AtlanticJim: “Gone are the days of trying to get over the gunnels while carrying a full size C7 or a Remington 870.”
What!?!? When did they get rid of cutlasses and flintlock pistols? Arrrgh.
Hey I just read that the former liberal Minster of National Defence just got a job with CGI the lizards who provide the software for the Gun Registry..
Shocker
The Liberals have always worked for them. Only difference now is one will actually get a T4 slip at the end of the year.
Canadian Police Associations get a big chunk of funding from them, too.
Woo, I didn’t twig that this is 100 years of the 1911.
I like the Walther PPK better for carry, but the 1911 is a magnificent thing in its own right. Kinda like a Harley.
Now, if the CPC could please get working on killing the gun registry…
Browning was a mechanical genius of the ilk of Edison. 90% of his patents are still employed by manufacturers togay. But we’ll never see his genius celebrated even though his inventions have saved untold American lives and secured Democracy around the world.
Just one more bit of mindless leftoid bigotry to add to the long list.
Guns don’t kill people. Symbols kill people.
ephraim symbolist, jr.>
“Guns don’t kill people. Symbols kill people.”
As do knives, household chemicals, arson, train derailments, fertilizer/ petrol bombs, vehicles of any make, golf clubs…….and on and on…..
All this fondness for gun porn reminds me that’s its been awhile since I’ve had my 1911 out of the safe. Time to remedy that.

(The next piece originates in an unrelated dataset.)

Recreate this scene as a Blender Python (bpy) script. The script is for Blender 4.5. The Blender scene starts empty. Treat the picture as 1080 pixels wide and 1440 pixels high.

I’m currently in possession of an original Spencer Repeater and a Baker musket, converted sometime in the second half of the 19th century to a percussion action. For these and my 1941 Mauser, I remain impressed that ordinary men would lug these around in battle and otherwise, heavy as they are. Especially that Mauser.
THIS would be Canada’s official gun … if any Canadian politician had the nads to use the word ‘gun’ in any context whatsoever.
Abe, your post reminded me of the REAL official gun of Canada: Gerald Bull’s Super Gun.
Read up on Gerald Bull you guys, another in a long, long line of Canadian geniuses screwed over and crushed by the Canadian establishment.